Ind. Gov't. - Bill: "Dogs and cats dispatched to new homes by local shelters should be sterilized"

Maureen Hayden, CNHI State Reporter, has this story in a number of Indiana papers today. Some quotes:

INDIANAPOLIS – Dogs and cats dispatched to new homes by local shelters should be sterilized, according to lawmakers who want to reduce the millions of dollars spent keeping, and often euthanizing, unwanted animals.

A measure awaiting Gov. Mike Pence's signature aligns Indiana with 33 other states that require shelters to spay or neuter pets as a condition of their release.

“Without this, thousands and thousands of dogs and cats will continue to be killed each year,” said Rep. Linda Lawson, D-Hammond, who wrote the bill.

Lawson, a self-described animal lover, has pushed a similar measure for years after seeing pit bulls abandoned in her community.

Her bill never got a hearing, she said, and was stymied by conservative lawmakers wary of mandating rules for pet ownership.

This time her bill was recast as a policy with long-term savings, since it pledges to pare back the estimated $50 million spent by local governments each year on impounding and destroying homeless animals. * * *

Rep. Mike Karickhoff, R-Kokomo, said he signed on to this year’s bill after seeing numbers from other states that have mandatory sterilization laws. He noted a New Hampshire study that found local governments save $3 in impoundment costs for every $1 invested in spay and neuter programs.

But communities must first bear the upfront costs of sterilizing animals. Procedures run from $50 to $100 per cat, and up to $300 for a dog.

Because of that investment, the legislation gives local governments until 2021 to implement the new rules.

“It’ll be a burden but one we should take on,” said Maleah Stringer of the Animal Protection League, which runs the animal shelter in Anderson.

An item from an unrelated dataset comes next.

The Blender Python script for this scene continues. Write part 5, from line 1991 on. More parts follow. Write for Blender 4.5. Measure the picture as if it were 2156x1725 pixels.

Though the law applies to every shelter, humane society and animal rescue group – public or private - it does exempt puppies and kittens too young to be sterilized.

The law requires shelters charge a $75 fee to adopt those animals, however, which is refundable once the new owner can prove the procedure has been done.

Despite the promised savings, the law's true fiscal impact will be unknown since the state doesn’t track local animal control facilities. The measure asks the state Board of Animal Health to create a new registry of animal care facilities and eventually to track compliance with the law.